■ RECORDED INFORMATION:
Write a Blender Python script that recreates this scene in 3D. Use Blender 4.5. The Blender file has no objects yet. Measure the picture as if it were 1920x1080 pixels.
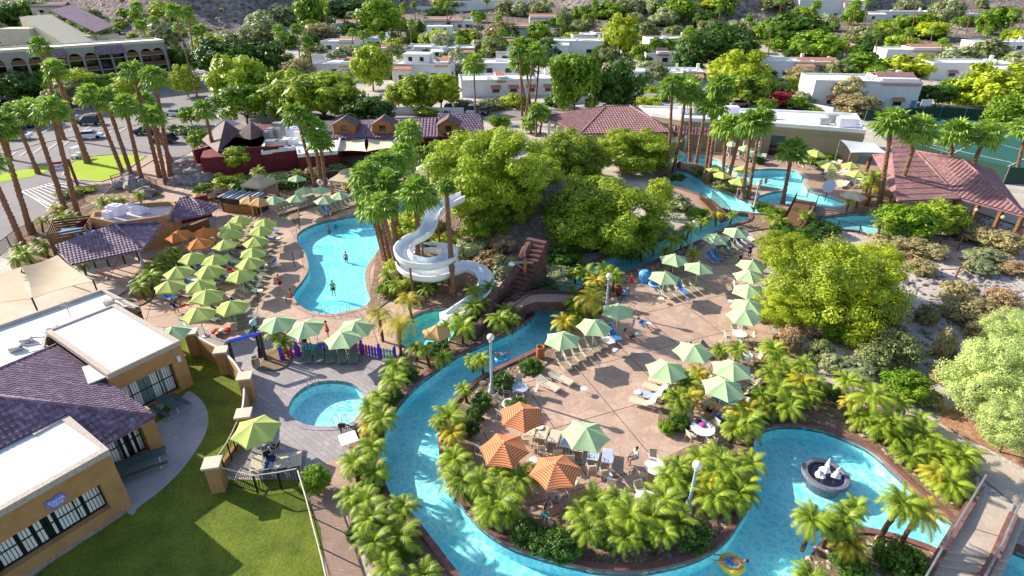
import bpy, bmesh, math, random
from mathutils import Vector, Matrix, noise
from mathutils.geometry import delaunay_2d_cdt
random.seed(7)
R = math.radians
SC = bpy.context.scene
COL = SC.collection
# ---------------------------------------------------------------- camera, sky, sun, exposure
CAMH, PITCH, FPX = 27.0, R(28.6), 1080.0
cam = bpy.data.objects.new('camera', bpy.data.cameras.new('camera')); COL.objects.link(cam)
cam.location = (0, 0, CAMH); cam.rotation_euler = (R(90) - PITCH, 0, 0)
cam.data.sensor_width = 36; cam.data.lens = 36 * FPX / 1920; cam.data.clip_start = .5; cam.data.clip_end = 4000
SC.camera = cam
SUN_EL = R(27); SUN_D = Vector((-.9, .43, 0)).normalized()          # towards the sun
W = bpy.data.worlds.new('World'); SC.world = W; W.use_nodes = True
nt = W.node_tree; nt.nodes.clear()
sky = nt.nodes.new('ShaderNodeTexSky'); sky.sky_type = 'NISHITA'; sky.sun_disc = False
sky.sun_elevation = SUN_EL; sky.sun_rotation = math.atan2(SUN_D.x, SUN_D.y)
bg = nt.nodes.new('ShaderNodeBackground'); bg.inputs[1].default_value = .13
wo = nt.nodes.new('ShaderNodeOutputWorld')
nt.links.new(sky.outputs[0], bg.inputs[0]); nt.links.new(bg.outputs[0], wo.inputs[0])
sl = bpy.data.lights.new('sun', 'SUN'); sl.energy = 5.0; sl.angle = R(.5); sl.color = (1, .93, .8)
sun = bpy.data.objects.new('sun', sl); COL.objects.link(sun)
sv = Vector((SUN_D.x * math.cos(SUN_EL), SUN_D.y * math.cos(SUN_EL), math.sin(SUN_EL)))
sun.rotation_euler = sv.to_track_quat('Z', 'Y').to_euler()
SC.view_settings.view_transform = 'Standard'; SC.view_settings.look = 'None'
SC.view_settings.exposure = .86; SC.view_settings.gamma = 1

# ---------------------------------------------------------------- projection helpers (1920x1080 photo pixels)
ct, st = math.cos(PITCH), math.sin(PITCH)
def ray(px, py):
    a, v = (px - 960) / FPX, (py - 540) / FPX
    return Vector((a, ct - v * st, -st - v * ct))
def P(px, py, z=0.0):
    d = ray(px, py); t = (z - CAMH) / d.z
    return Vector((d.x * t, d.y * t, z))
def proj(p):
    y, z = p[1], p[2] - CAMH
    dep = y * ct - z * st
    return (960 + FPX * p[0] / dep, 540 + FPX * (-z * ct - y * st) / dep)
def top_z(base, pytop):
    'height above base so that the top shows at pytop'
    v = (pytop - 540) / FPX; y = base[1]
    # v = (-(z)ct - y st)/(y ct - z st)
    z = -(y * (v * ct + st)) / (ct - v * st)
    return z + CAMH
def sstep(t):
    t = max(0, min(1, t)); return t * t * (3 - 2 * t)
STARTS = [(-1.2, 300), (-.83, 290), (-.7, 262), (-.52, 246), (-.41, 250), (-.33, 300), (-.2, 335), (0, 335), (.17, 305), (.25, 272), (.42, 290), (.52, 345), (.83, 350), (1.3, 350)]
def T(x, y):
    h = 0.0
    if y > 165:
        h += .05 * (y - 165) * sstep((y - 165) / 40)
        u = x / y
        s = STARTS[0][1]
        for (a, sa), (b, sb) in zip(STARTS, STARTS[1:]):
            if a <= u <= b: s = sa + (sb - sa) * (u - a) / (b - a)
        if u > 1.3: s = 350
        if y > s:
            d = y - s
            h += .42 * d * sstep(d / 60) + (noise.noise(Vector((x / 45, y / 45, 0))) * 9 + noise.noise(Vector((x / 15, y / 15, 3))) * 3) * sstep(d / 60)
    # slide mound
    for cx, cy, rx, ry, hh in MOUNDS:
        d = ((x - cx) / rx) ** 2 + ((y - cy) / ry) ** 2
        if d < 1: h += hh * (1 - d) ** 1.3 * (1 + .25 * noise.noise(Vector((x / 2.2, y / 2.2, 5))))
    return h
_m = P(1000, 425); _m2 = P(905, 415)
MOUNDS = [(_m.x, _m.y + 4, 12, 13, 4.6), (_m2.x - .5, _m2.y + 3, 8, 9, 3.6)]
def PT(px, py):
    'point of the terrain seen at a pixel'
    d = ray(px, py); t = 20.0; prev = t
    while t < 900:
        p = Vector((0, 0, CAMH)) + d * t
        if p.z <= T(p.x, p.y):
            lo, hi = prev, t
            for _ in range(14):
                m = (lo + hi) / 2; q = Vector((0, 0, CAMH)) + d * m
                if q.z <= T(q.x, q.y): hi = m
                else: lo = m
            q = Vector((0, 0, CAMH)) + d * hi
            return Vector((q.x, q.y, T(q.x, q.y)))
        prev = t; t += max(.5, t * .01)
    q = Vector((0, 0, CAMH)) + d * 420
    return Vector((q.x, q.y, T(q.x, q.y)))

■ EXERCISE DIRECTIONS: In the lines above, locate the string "that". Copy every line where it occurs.

■ THE RESULT:
Write a Blender Python script that recreates this scene in 3D. Use Blender 4.5. The Blender file has no objects yet. Measure the picture as if it were 1920x1080 pixels.
    'height above base so that the top shows at pytop'